TRAGEDY AVERTED: Greek Prime Minister Alexis Tsipras addresses the nation from the island of Ithaca, Greece, on August 21 2018. Picture: ANDREA BONETTI/GREEK PRIME MINISTER’S PRESS OFFICE/HANDOUT VIA REUTERS
TRAGEDY AVERTED: Greek Prime Minister Alexis Tsipras addresses the nation from the island of Ithaca, Greece, on August 21 2018. Picture: ANDREA BONETTI/GREEK PRIME MINISTER’S PRESS OFFICE/HANDOUT VIA REUTERS

Athens — Greek Prime Minister Alexis Tsipras called Tuesday a "day of redemption" as he hailed the end of his country’s eight-year "odyssey" of painful bailouts.

"Today is a day of redemption, but it is also the start of a new era," Tsipras said in a pre-recorded, televised speech from the Ionian island of Ithaca, believed to be the home of Homer’s hero Ulysses, and his speech was packed with references to the monsters and perils of the Homeric epic.

Speaking a day after Greece’s third and final bailout ended, Tsipras said the country had "won back the right to determine its own fortunes and future" after living through a "modern-day odyssey" during the crisis.

He said Greece had adopted €65bn worth of austerity measures and had lived in a "constant state of emergency". The embattled prime minister is looking to rebound from poor ratings exacerbated by last month’s wildfires near Athens that left nearly 100 people dead.

Trailing the conservative opposition by more than 10 points, Tsipras is now rumoured to be planning a cabinet reshuffle. Elections are still more than a year away, but there is speculation that Tsipras may call them early in 2019.

Although Greece’s final bailout officially ended Monday, experts warn that the country’s challenges are far from over. The EU, the European Central Bank (ECB) and the International Monetary Fund (IMF) loaned debt-wracked Greece a total of €289bn in three successive programmes in 2010, 2012 and 2015.

The country may have achieved budget surpluses, excluding debt repayments, of about 4% in 2016 and 2017, but that came at the cost of crippling taxation, and its hands remain tied on social welfare spending. Greece has already legislated new pension and tax breaks for 2019 and 2020, and will remain under international supervision for several years.
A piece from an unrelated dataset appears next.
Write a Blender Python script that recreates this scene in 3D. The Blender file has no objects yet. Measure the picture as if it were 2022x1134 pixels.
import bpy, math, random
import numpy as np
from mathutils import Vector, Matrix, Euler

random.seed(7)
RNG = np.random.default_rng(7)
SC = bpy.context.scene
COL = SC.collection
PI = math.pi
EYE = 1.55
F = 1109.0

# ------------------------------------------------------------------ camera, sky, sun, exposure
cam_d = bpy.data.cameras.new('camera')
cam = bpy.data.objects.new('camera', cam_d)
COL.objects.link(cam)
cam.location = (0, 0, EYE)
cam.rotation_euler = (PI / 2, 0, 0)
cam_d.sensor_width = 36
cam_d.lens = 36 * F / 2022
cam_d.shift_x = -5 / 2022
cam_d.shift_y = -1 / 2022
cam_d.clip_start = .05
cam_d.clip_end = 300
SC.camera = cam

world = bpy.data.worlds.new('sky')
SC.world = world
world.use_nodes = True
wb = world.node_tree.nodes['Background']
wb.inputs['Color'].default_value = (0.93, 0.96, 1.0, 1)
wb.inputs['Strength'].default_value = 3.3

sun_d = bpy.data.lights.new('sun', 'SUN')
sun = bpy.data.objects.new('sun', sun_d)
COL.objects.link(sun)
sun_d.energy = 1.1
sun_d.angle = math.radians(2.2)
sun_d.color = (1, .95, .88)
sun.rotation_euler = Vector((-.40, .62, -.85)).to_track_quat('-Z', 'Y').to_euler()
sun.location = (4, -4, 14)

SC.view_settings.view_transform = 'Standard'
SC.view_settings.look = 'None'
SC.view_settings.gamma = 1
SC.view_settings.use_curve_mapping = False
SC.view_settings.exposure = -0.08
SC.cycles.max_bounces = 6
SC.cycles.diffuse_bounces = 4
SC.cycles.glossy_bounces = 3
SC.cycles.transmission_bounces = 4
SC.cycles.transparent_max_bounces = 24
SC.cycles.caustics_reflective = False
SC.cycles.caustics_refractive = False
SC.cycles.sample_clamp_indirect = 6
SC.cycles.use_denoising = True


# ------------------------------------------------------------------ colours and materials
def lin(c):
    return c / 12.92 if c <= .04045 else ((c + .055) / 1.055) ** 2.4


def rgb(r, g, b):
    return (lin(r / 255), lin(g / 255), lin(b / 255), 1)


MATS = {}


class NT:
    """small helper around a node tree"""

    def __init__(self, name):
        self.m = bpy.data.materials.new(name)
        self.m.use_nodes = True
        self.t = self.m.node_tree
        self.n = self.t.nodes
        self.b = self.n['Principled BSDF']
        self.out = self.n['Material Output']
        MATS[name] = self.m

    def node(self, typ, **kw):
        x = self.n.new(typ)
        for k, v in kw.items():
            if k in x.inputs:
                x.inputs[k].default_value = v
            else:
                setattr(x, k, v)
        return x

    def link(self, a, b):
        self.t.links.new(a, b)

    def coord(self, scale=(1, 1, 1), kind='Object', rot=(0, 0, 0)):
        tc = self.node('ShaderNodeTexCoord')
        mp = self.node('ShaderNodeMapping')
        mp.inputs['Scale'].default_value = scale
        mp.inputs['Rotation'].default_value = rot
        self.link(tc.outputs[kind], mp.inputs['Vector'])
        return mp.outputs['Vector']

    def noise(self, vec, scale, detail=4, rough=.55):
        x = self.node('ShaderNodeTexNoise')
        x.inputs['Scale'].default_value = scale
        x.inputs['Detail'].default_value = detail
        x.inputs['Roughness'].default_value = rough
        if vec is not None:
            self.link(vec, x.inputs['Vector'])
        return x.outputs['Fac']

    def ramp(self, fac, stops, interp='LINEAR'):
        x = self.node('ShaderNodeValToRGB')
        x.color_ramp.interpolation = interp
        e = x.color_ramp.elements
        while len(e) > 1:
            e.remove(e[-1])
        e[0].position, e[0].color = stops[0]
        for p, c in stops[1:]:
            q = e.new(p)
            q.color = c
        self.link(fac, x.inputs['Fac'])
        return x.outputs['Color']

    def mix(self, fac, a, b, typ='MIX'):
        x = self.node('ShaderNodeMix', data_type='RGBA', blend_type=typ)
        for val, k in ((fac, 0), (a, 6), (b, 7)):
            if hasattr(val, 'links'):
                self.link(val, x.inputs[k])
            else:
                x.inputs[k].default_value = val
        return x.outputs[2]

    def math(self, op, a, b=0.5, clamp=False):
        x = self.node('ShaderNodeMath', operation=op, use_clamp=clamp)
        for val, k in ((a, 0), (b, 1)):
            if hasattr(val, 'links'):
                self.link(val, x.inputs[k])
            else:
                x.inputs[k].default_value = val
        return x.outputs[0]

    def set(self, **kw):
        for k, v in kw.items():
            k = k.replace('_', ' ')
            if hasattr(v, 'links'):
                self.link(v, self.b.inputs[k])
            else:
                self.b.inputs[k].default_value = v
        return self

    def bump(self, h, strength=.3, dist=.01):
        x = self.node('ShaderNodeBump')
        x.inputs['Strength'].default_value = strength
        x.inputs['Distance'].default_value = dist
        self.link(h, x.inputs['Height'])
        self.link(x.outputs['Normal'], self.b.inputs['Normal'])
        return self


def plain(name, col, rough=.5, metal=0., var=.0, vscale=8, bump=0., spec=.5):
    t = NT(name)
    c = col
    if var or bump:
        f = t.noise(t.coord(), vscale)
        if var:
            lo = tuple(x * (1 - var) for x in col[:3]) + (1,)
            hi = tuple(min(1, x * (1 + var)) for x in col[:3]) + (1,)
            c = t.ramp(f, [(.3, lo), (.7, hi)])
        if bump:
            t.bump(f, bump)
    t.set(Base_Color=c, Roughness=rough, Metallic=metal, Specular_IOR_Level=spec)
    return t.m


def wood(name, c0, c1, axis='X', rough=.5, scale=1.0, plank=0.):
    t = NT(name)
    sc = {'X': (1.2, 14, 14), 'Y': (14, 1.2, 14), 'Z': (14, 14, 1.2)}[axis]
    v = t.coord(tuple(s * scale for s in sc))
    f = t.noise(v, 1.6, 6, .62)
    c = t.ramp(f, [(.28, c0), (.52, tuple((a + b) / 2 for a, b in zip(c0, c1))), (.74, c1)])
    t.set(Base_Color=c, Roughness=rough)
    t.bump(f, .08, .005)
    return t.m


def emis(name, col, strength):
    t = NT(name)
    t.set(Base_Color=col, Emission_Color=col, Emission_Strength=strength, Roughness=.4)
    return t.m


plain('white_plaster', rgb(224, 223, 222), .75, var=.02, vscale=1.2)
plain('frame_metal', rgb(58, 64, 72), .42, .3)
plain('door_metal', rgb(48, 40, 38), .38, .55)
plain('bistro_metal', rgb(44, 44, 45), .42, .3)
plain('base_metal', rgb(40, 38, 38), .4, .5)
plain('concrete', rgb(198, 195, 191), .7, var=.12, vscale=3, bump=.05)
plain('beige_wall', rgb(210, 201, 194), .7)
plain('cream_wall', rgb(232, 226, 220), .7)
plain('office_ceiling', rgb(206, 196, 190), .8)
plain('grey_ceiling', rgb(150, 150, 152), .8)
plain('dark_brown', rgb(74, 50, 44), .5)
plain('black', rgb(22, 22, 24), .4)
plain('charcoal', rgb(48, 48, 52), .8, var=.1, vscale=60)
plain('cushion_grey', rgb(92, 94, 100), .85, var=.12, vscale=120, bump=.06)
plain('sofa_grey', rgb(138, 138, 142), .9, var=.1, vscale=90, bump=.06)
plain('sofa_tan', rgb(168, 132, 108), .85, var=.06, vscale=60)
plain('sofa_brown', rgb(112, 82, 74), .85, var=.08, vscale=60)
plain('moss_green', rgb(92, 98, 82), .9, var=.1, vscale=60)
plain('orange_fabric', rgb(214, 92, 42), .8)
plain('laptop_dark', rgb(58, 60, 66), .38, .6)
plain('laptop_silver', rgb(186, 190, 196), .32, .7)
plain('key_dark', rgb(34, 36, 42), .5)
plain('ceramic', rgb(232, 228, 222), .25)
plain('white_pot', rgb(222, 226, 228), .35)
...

The country has regained some credibility, but Greek households continue to feel the effects of unpopular and damaging austerity. Unemployment has fallen, but still hovers around 20%.

On Tuesday, Tsipras noted that the sacrifices of the bailout years had put Greece’s democracy to the test and bolstered the far-right. He vowed that Greece would "never return to deficits and bankruptcy".